Sunday 27 March 2011

You Will Meet a Tall Dark Stranger

The latest Woody Allen film finally reached Dundee last week.  In a surprising change Allen has left his home turf of New York to locate the film in London.   You Will Meet a Tall Dark Stranger has all the strengths and weakness of recent Allen films.  The strengths are the usual - an ensemble piece with a good cast, great filming,  great music and great directing.  The cast is an interesting mix of internationally famous stars and British stalwarts.  From around the globe come Naomi Watts, Josh Brolin, Freida Pinto, Antonio Banderas and Anthony Hopkins.  The local cast includes well kent faces such as Gemma Jones, Pauline Collins, Lucy Punch and Phillip Glenister.  They all work well together and as ever Allen leads us in and out of the different strands of his tale with effortless ease.  As usual with Allen the cinematography is wonderful, with some lovely and unusual views of London streets.  It is also a very pleasing film to watch, with some beautiful and carefully crafted interiors and a fine swathe of (mostly) classic fashion on display.  Another plus is that Allen continues to resist the current fad to produce ever longer films and sticks to the traditional hour and a half or so.  This helps to keep the pace of the action tight and sharp.
Alas the usual weaknesses are there, and this time in super abundance.  The main disappointment with the film is the story itself.  Now all Allen films deal to some extent with a few key recurring issues.  One is how relationships succeed or more often fail.  Another is how to find happiness in the world here and now.  This theme nearly always involves an older man seeking solace in the arms of a younger woman (usually much younger woman).  There is a pervading nihilistic feel to all Allen films in that they are all premised on the view that life basically sucks and is meaningless.  Nevertheless his best films always manage to say something positive about the struggle for meaning and offer some kind of hope for the future, however fragile that might be.

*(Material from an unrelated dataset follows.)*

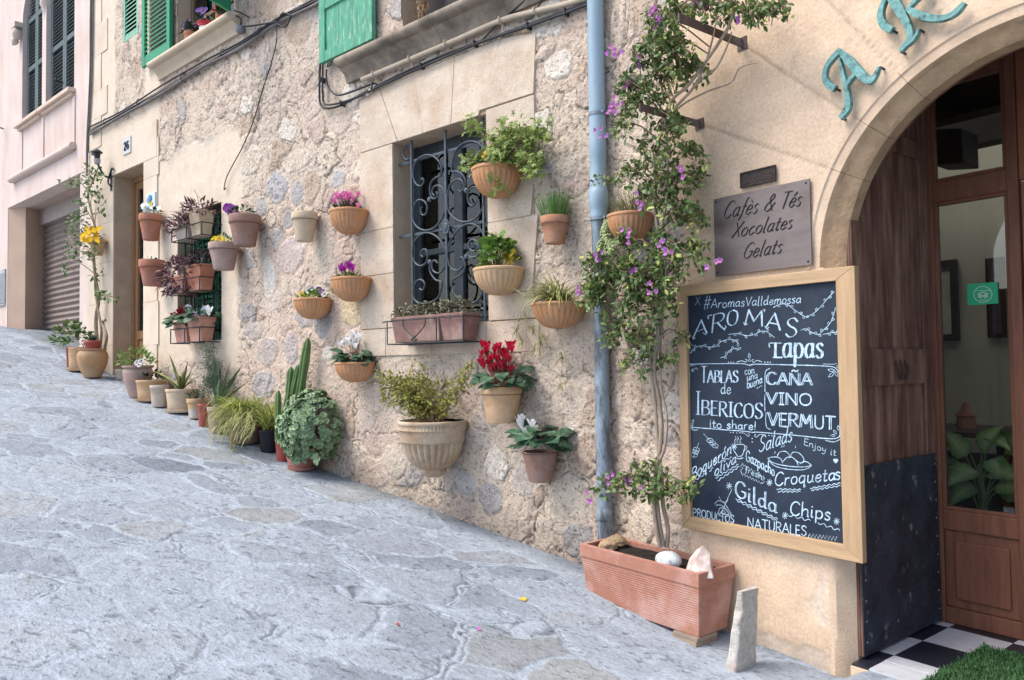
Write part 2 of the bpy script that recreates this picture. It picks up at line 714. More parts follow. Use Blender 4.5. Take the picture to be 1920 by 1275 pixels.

With You Will Meet a Tall Dark Stranger this is not the case.  All the main characters make disastrous choices at key moments and for all but two it looks like they will live to regret it.  And for good measure just about all the main characters are pretty mean, if not downright nasty people.  The plot revolves around two failing marriages.  Alfie (Anthony Hopkins) leaves his wife Helena (Gemma Jones) for a young ditzy blonde prostitute, Charmaine (Lucy Punch), whom he promptly marries.  Helena finds solace in friendship with a charlatan fortune teller (Pauline Collins).  Meanwhile Alfie and Helena’s daughter Sally (Naomi Watts) is struggling with both her career in the art world and with her marriage to failed writer Roy (Josh Brolin).  Sally tries and fails to start an affair with her boss Greg (Antonio Banderas), while Roy does succeed in starting an affair with the young and beautiful violinist Dia (Freida Pinto), who just happens to live opposite him.  
Things then very quickly turn really bad for everyone, with little prospect of a happy ending in sight.  That is for all except Helena.  And in many ways this is what makes the film such a depressing statement.  For Helena is not only a thoroughly nasty person, who seems to have no real feelings for her daughter, but she is also clearly mad.  Under the baleful influence of her charlatan friend, she quickly loses any sense of rationality that she possessed and becomes more and more loopy and hurtful to her daughter.  After discovering the virtues of a belief in re-incarnation she finds happiness with another deeply disturbed and loopy soulmate.
It is interesting to compare this ending with Allen’s previous film, Whatever Works.  That too was about the struggle to find happiness and meaning in life.  The message of that film was that anyone and everyone could find some kind of happiness, if not meaning in life.  You just had to work out what worked for you.  In his latest film though the only people who seem to have found any kind of happiness are mad and nasty too.  Not only is there no meaning to life, there is no point in even looking for happiness. Life is just so haphazard and without reason that you are only likely to find comfort if you are a touch mad.
You Will Meet a Tall Dark Stranger also falls down in comparison with Whatever Works in terms of the writing.  Whatever Works was very funny with some great lines.  The current film has no such redeeming features.  The dialogue is lacking in the wit and sharpness that have been Allen’s hallmark.  It is just not that funny a film to overcome the remorseless bitterness and bleakness of the story.